The flexible use of “setting” by subject allows pupils to move up or down as appropriate throughout the course. (Contrast England, where children after only six years must compete for a place at a secondary. At 16 they must either opt for a two year A-level course in another institution or leave. This is an “obstacle race” system applied to children who are in process of developing – doors are closed, people are rejected.) The breadth of education is shown in the range of choices. After S4 pupils choose four to six subjects for 5th (Highers) year. In sixth year pupils can take on Advanced, new, upgraded Higher, and other subjects. This broad range of subjects studied till the end of school avoids the over-early specialisation so limiting to learning, and gives young people wider choices and greater scope.

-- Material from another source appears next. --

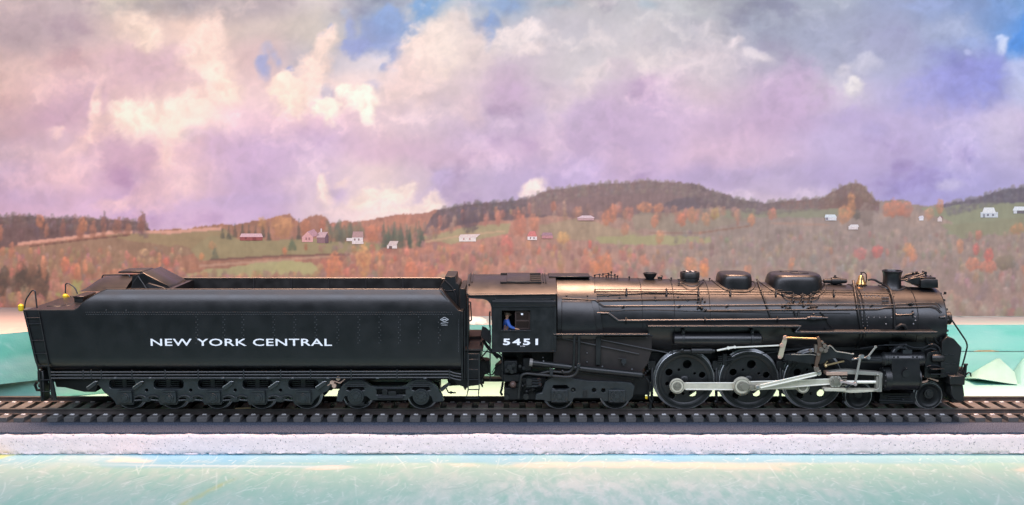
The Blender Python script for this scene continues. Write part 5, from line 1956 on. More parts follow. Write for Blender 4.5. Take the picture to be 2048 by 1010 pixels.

Teachers are highly educated, highly professional people who should not be micro-managed, or weighed down with arbitrary tasks of no educational value, but given the resources needed to help those children whose educational progress has been damaged by poverty, poor housing, ill-health, lack of an enriched environment, and enforced formal schooling too early. Education is a continuing process. The way to improve and sustain good education for all in Scotland depends on inclusiveness, breadth, good teaching, and the “keeping open of doors”: working to our strengths.

Firstly, children up to the age of seven should learn mainly through play (as they do in other countries where formal schooling does not start till seven). Secondly, there should be no “national” testing until the end of the course, when SQA exams do their job of “selecting” – eg passing or rejecting for the next course. There is no useful or constructive purpose in testing a group of children, of varying ages and stages on one day with a random test. That this kind of snapshot is used to “fail” a child, someone by definition in process of learning – without any intention to provide extra support or teaching or a way to “pass” – is essentially destructive. Such tests are unreliable, the “pass” is arbitrary, they take away time from proper education, they provide no useful information, and they are expensive.

Thirdly, all other testing during the school course should be constructive and enabling: mainly classroom-based, testing what has been learned, for an improved performance, or the next stage. All the children are going to move on to the next class or stage anyway. Uprooting plants in mid growth to see how they are getting on is equally short-sighted.

International testing systems give unreliable information because like is not compared to like. Pupils in Scotland sit Highers (university entrance exams) at age 16/17: in other countries like Germany the age for sitting these exams is 18 or 19. In Scotland testing at S2 level is not useful because of the way it is done, after they have changed class to S3. National results at S4, at the END of a course, are much more reliable – and much better, contradicting the doom and gloom of S2 results.

The education system belongs to our communities, so administration must be fully in the hands of the local authorities, under democratic control. Headteachers are important, and should have a say in educational matters, but they move on while the schools, and councils which run them, remain. Scotland’s education system should be praised, and it is the people of Scotland, the community as a whole, who are responsible for improving things for children who are disadvantaged.